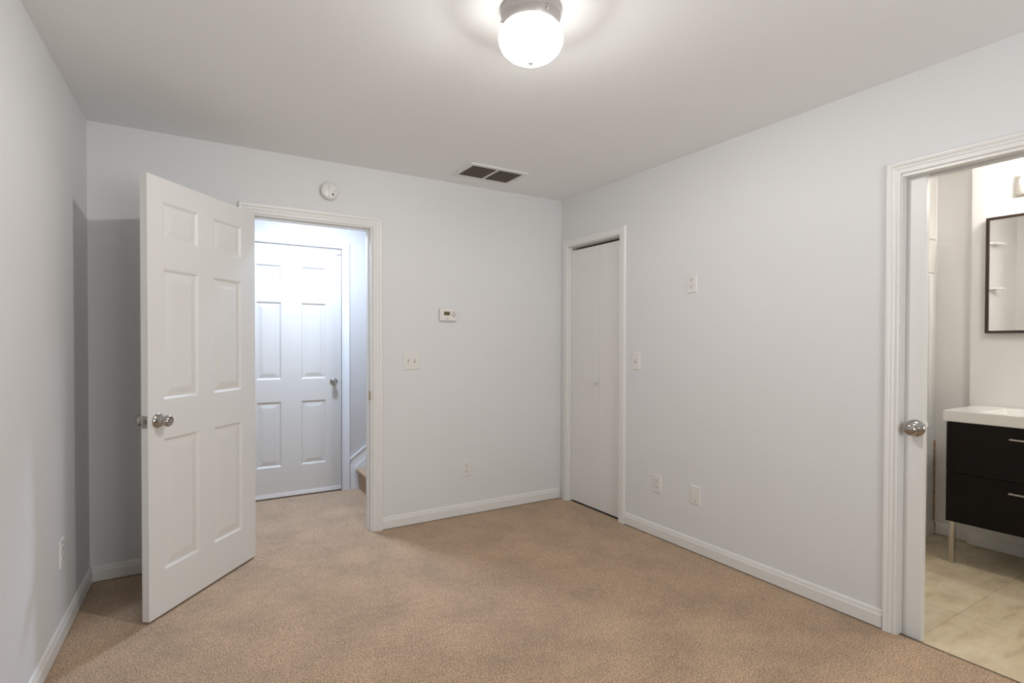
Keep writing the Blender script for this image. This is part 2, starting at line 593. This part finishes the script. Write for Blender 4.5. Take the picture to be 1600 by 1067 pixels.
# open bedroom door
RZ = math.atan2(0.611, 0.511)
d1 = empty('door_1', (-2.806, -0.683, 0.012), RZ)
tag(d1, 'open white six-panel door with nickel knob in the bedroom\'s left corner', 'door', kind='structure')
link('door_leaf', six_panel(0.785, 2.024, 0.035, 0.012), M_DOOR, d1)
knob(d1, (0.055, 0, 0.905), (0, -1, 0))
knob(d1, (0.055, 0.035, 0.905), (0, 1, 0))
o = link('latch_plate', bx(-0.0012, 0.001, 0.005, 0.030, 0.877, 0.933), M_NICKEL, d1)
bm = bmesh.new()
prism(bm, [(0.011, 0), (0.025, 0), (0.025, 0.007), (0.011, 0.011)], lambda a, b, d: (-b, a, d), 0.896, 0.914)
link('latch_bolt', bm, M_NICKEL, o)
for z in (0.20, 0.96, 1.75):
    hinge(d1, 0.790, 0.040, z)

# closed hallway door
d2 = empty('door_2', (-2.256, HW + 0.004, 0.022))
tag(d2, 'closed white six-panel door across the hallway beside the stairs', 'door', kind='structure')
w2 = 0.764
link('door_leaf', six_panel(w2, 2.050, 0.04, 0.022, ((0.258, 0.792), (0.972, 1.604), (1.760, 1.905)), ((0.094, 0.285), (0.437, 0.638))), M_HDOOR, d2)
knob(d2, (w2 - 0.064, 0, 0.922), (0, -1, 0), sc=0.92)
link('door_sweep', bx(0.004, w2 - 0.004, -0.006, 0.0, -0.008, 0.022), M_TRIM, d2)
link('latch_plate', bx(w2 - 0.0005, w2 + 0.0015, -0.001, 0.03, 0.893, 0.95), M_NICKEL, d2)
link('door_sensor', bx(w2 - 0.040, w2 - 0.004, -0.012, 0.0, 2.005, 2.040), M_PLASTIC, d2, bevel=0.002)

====

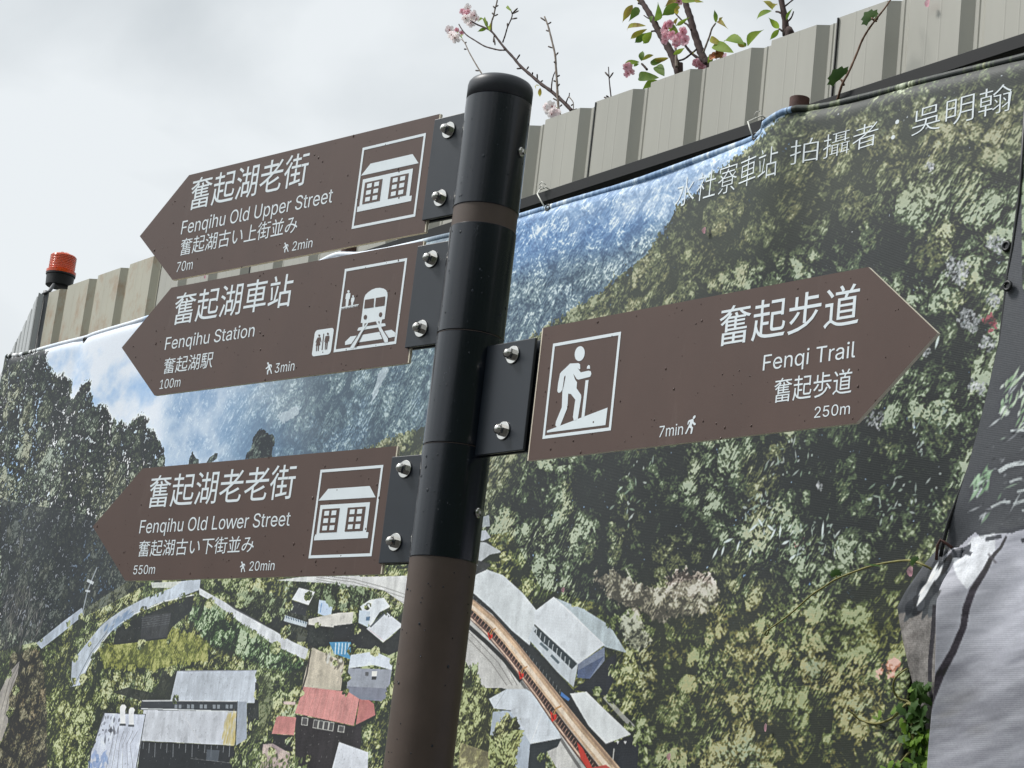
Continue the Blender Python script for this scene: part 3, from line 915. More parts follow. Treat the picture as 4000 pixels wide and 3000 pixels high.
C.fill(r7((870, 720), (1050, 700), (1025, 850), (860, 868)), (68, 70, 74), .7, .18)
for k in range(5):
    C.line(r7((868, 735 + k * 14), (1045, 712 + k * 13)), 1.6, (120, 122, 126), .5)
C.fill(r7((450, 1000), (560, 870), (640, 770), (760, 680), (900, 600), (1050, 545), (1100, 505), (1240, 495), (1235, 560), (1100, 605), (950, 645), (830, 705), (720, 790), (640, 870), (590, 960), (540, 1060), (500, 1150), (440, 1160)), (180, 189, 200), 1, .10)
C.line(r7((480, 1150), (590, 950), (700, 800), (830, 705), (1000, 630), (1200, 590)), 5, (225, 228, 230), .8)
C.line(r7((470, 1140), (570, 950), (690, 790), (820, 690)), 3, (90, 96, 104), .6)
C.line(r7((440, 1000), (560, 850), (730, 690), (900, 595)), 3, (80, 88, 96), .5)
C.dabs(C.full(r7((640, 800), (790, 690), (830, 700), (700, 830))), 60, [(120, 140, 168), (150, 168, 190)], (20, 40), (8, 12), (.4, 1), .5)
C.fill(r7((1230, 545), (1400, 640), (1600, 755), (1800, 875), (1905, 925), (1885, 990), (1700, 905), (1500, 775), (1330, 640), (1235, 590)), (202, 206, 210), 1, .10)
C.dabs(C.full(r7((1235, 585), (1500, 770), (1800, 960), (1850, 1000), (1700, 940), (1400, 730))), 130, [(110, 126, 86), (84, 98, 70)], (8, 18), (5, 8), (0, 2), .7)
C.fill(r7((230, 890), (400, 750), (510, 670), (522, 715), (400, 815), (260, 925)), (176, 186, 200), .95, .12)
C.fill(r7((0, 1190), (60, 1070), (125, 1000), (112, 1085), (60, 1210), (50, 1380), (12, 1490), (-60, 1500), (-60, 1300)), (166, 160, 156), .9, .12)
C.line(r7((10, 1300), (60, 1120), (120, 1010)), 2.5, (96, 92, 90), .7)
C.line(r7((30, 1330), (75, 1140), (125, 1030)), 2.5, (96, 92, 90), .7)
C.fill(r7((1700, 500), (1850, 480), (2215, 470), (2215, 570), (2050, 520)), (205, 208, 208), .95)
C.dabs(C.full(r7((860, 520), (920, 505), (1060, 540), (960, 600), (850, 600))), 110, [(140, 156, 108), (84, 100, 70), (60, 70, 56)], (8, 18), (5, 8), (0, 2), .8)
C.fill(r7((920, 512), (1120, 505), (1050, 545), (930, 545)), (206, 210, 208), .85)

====

▸ **What is asked**:
Everything from the line that contains "Keep writing the" to the line that contains "link('door_sensor', bx(w2 - 0.040, w2" must be transcribed exactly, both end lines included.

▸ **Answer to the task**:
Keep writing the Blender script for this image. This is part 2, starting at line 593. This part finishes the script. Write for Blender 4.5. Take the picture to be 1600 by 1067 pixels.
# open bedroom door
RZ = math.atan2(0.611, 0.511)
d1 = empty('door_1', (-2.806, -0.683, 0.012), RZ)
tag(d1, 'open white six-panel door with nickel knob in the bedroom\'s left corner', 'door', kind='structure')
link('door_leaf', six_panel(0.785, 2.024, 0.035, 0.012), M_DOOR, d1)
knob(d1, (0.055, 0, 0.905), (0, -1, 0))
knob(d1, (0.055, 0.035, 0.905), (0, 1, 0))
o = link('latch_plate', bx(-0.0012, 0.001, 0.005, 0.030, 0.877, 0.933), M_NICKEL, d1)
bm = bmesh.new()
prism(bm, [(0.011, 0), (0.025, 0), (0.025, 0.007), (0.011, 0.011)], lambda a, b, d: (-b, a, d), 0.896, 0.914)
link('latch_bolt', bm, M_NICKEL, o)
for z in (0.20, 0.96, 1.75):
    hinge(d1, 0.790, 0.040, z)

# closed hallway door
d2 = empty('door_2', (-2.256, HW + 0.004, 0.022))
tag(d2, 'closed white six-panel door across the hallway beside the stairs', 'door', kind='structure')
w2 = 0.764
link('door_leaf', six_panel(w2, 2.050, 0.04, 0.022, ((0.258, 0.792), (0.972, 1.604), (1.760, 1.905)), ((0.094, 0.285), (0.437, 0.638))), M_HDOOR, d2)
knob(d2, (w2 - 0.064, 0, 0.922), (0, -1, 0), sc=0.92)
link('door_sweep', bx(0.004, w2 - 0.004, -0.006, 0.0, -0.008, 0.022), M_TRIM, d2)
link('latch_plate', bx(w2 - 0.0005, w2 + 0.0015, -0.001, 0.03, 0.893, 0.95), M_NICKEL, d2)
link('door_sensor', bx(w2 - 0.040, w2 - 0.004, -0.012, 0.0, 2.005, 2.040), M_PLASTIC, d2, bevel=0.002)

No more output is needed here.